What Love Got To Do With It
You must understand that the touch of your hand makes my pulse react
That it’s only the thrill of boy meeting girl
Opposites attract
It’s physical
Only logical
You must try to ignore that it means more than that
What’s love got to do, got to do with it
Tina Turner
The past three weeks has had us debating what makes a healthy and normal sex life as we have watched the trial of the accused murderer of Grace Millane
A whole new world exposed. As well as the tragic death of a young woman and the grizzly details of her burial what has been exposed is the danger of the secrecy and shame that is still connected to sexuality and sexual expression.
This commentary is not about the verdict - guilty or not guilty. That was for the jury to decide, since after all only they sat through all of the evidence. The rest of us had to make do with what the media chose to spotlight – the tinder dating scene, the secretive chat rooms, that consent to be choked for pleasure is ‘a thing’, that online dating is full of danger and risk and that sex is about secrecy and shame.
This is not about how the trial process treated Grace Millane either, pulling apart every morsel of her most private life. Although, how New Zealanders talk and react to sexuality (in all its colours) was an important thread running through the trial and how people responded to it.
New Zealanders are still guilty of secrecy and shame about sexuality and sexual expression and yet it’s probably one of the most popular recreational activities. Why don’t we talk about it? And why don’t we talk about it with our kids and young people, our colleagues and our partners?
What makes human beings unique is that we are pretty much always on heat, seeking each other out. Sex can do wonders for your self-esteem. It can make you feel powerful, alluring, confident, vibrant, and addictive. It can take you away from the hum drum of regular life. It can be intoxicating and it can make you feel reckless and invincible. Our bodies are amazing in the pleasure they give us. The building of passion. The desire to push the boundaries and as the young people say “to have the feels”. So if sex is all of these wonderful things then why the secrecy and the silence?
Compare how we talk about healthy sex to how we talk about healthy nutrition. There is no shortage of information about the benefits of good nutrition. Everyone is talking about it openly, what food is good for you, what goes best with what. We make sure our kids know about all the options because, let’s face it, no one wants to eat the same meal three times a day every day . We want our kids to experiment and try different combinations. We are encouraging and supportive. We’re there for when they made the wrong choices and help them make better ones.
When it comes to food we understand that education is the key. Information is power.
None of this applies to sex education, of course. With sex we continue to treat it like it’s shameful or should be.

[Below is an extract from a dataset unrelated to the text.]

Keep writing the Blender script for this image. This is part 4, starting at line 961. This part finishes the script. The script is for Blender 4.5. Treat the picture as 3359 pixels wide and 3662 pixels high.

The court in the Grace Millane case heard a lot of evidence about different ways that people are intimate with one another, about consensual non consent, about BDSM and fetish websites. The coverage was voyeuristic.
What happened to Grace was shocking and violent and she was certainly not consenting to have her life taken. We are all rightly shocked and horrified at what happened to her. But the reaction I heard was also from people being outraged that a young woman might want to be experimental with sex, or that consenting couples might get pleasure from some practices that carry risk. What I heard people muttering was ‘what type of person does that’?
Life lesson: there is no ‘type’. Sexuality and sexual expression comes in many colours (no pun intended). If we were shocked by what the jury heard – about Fetlife and Whiplr and others – it’s simply because so much of sexual expression is still cloaked in secrecy and shame.
Sex can be about adventure and taking risks, trying new things, reaching new heights. But it can be dangerous and people – young people in particular – need to know how to talk about mitigation of risk in a sexual context. We all know that Health and Safety is about communication. So let’s communicate about sex. Check in. Share. Call each other out on shonky sexualized behavior. Talk about the realities and not the fictional stories….imagine just how terrifying it would be to find a baby in the cabbage patch.
Dating websites are the ballrooms of the 21st century. They make relationships and sexuality accessible. But just like all the information on websites about healthy food choices there needs to be better information about how what you are seeing and trading online might impact your lifestyle. Facebook has been called out on allowing hate speech and acts of violence to be shown on its platform – why is Tinder, Fetlife, Whiplr not being challenged in the same way?
What if dating and fetish websites started taking responsibility for educating people about how to negotiate around sexual activities? I believe the developers/owners of such websites have an obligation to ensure that information about safety and contingency plans are included on their sites.
When - as now – the whole subject is taboo then experimentation (which is completely normal) becomes more risky.
We need to stop judging and start loving and looking out for each other. We need to stop assuming that certain types of people lead certain types of lives. We need to check in with our kids and each other. We need to stop perpetuating the idea that sexuality is a taboo subject and that talking about it will incite a global orgy.
So what’s love got to do with any of this? It’s got everything to do with it, because if we don’t love then we fear. And no one should live in fear.